Design of PAM-8 VLC Transceiver System Employing Neural Network-Based FFE and Post-Equalization

Abstract

Wireless communication technology adopting electromagnetic waves in an unlicensed spectrum, such as visible light, for communication has attracted wide research efforts. Visible light communication (VLC) utilizes visible light as a communication medium to transmit signals but faces a limited communication bandwidth and low data rate, which is caused by the intrinsic characteristics of LEDs. This paper first studies a mathematical model of limited bandwidth and its effect on transmitted signals and then analyzes the free space and underwater channel loss. With the theoretical analysis, a VLC transceiver system is presented for solving bandwidth limitation by utilizing a pulse-amplitude modulation-8 (PAM-8) scheme and a hybrid equalization method.
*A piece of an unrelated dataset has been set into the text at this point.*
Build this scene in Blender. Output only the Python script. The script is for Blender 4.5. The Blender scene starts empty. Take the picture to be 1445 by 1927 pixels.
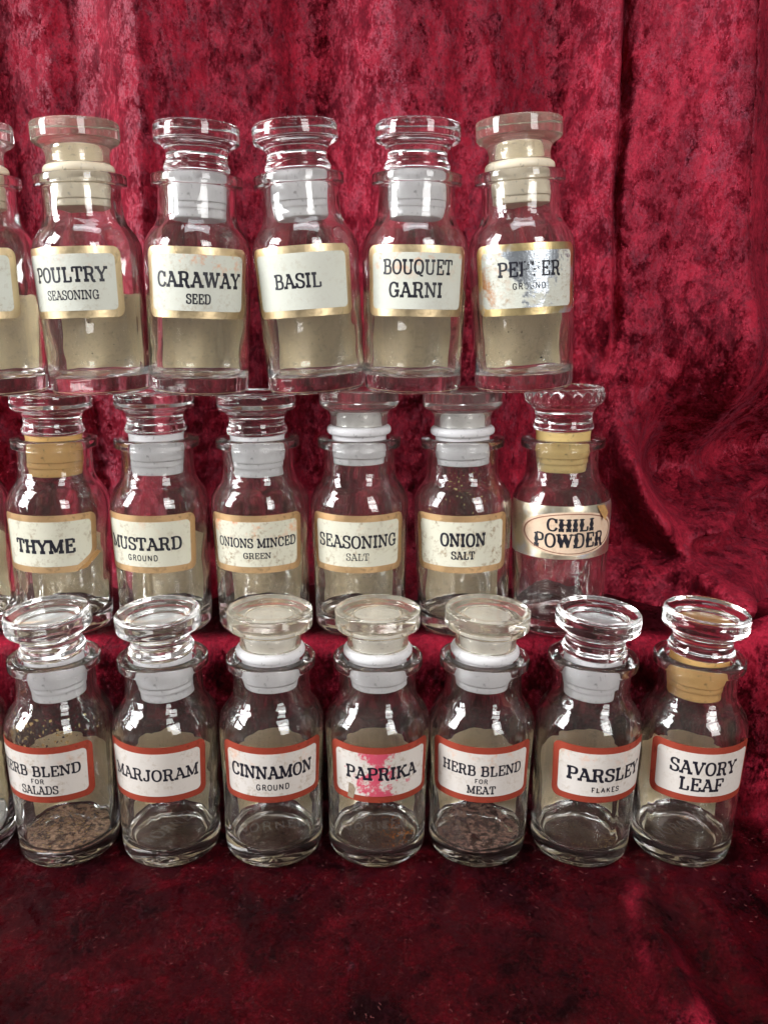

The proposed hybrid equalization combined a passive equalizer, a neural network (NN)-based feed-forward equalization (FFE), and a radial basis function neural network (RBF-NN). The feasibility of this VLC system was verified through a co-simulation platform with both free-space and underwater channels. Compared with a VLC system adopting a deep neural network (DNN)-based post-equalization method, the proposed VLC system could achieve a data rate of 3.6 Gbps with a bit error rate (BER) of 3.8 × 10−3 over a 3 m free-space channel. The RBF-NN achieved a reduced training time of 10 min, which was 86.7% lower than the conventional DNN-based post-equalization method.